▶ [What is needed]
Repeat, exactly and only, the lines from the beginning of the data through the line with "S.camera = cam". Pictures are left out.

▶ [Source data]

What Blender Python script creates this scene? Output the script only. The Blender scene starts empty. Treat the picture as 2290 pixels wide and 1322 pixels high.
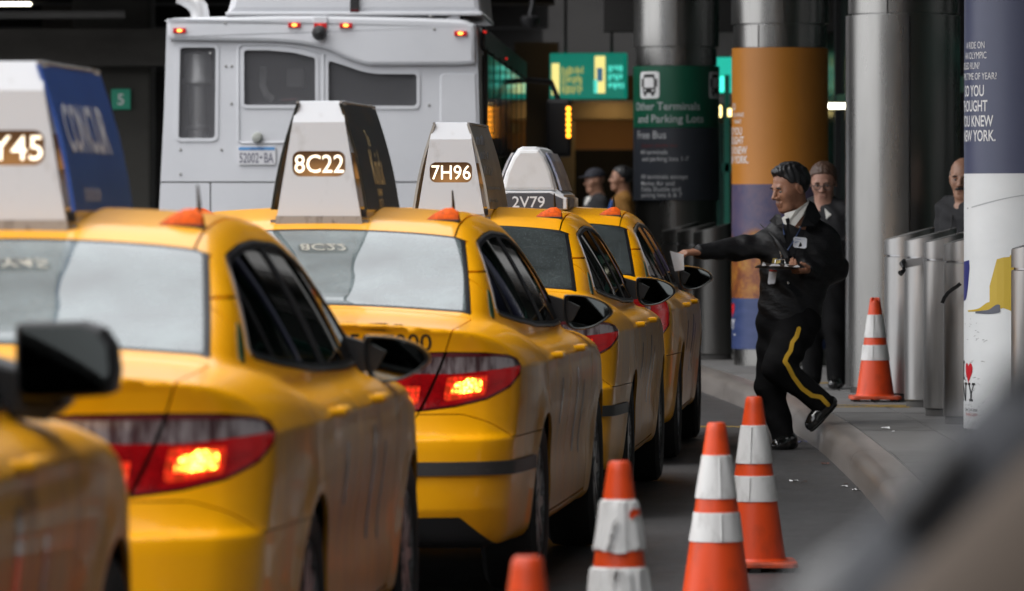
import bpy, bmesh, math, random
import numpy as np
from mathutils import Vector, Matrix, Euler

S = bpy.context.scene
COL = S.collection
random.seed(7)
rng = np.random.default_rng(7)
R = math.radians

# ------------------------------------------------------------------ camera, sky, sun, exposure
FPX, CX, CY, HOR, CAMH = 12722.0, 1145.0, 661.0, 460.0, 1.45
TILT = math.atan((CY - HOR) / FPX)
cam_d = bpy.data.cameras.new('camera')
cam_d.sensor_fit = 'HORIZONTAL'; cam_d.sensor_width = 36.0; cam_d.lens = 200.0
cam_d.clip_start = 0.1; cam_d.clip_end = 2000
cam_d.dof.use_dof = True; cam_d.dof.focus_distance = 29.0; cam_d.dof.aperture_fstop = 5.6
cam = bpy.data.objects.new('camera', cam_d); COL.objects.link(cam)
cam.location = (0, 0, CAMH); cam.rotation_euler = (R(90) - TILT, 0, 0)
S.camera = cam

SUN_EL, SUN_AZ = R(58), R(238)          # overcast, brightest behind and left of the camera
world = bpy.data.worlds.new('World'); S.world = world; world.use_nodes = True
wn = world.node_tree; wn.nodes.clear()
sky = wn.nodes.new('ShaderNodeTexSky'); sky.sky_type = 'NISHITA'; sky.sun_disc = False
sky.sun_elevation = SUN_EL; sky.sun_rotation = SUN_AZ; sky.dust_density = 4.0; sky.air_density = 1.0
hs = wn.nodes.new('ShaderNodeHueSaturation'); hs.inputs['Saturation'].default_value = 0.22
bg = wn.nodes.new('ShaderNodeBackground'); bg.inputs['Strength'].default_value = 0.15
wo = wn.nodes.new('ShaderNodeOutputWorld')
cloud = wn.nodes.new('ShaderNodeMix'); cloud.data_type = 'RGBA'; cloud.inputs['Factor'].default_value = 0.75   # even cloud cover over the clear sky
cloud.inputs['B'].default_value = (13.0, 13.1, 13.5, 1)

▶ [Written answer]
What Blender Python script creates this scene? Output the script only. The Blender scene starts empty. Treat the picture as 2290 pixels wide and 1322 pixels high.
import bpy, bmesh, math, random
import numpy as np
from mathutils import Vector, Matrix, Euler

S = bpy.context.scene
COL = S.collection
random.seed(7)
rng = np.random.default_rng(7)
R = math.radians

# ------------------------------------------------------------------ camera, sky, sun, exposure
FPX, CX, CY, HOR, CAMH = 12722.0, 1145.0, 661.0, 460.0, 1.45
TILT = math.atan((CY - HOR) / FPX)
cam_d = bpy.data.cameras.new('camera')
cam_d.sensor_fit = 'HORIZONTAL'; cam_d.sensor_width = 36.0; cam_d.lens = 200.0
cam_d.clip_start = 0.1; cam_d.clip_end = 2000
cam_d.dof.use_dof = True; cam_d.dof.focus_distance = 29.0; cam_d.dof.aperture_fstop = 5.6
cam = bpy.data.objects.new('camera', cam_d); COL.objects.link(cam)
cam.location = (0, 0, CAMH); cam.rotation_euler = (R(90) - TILT, 0, 0)
S.camera = cam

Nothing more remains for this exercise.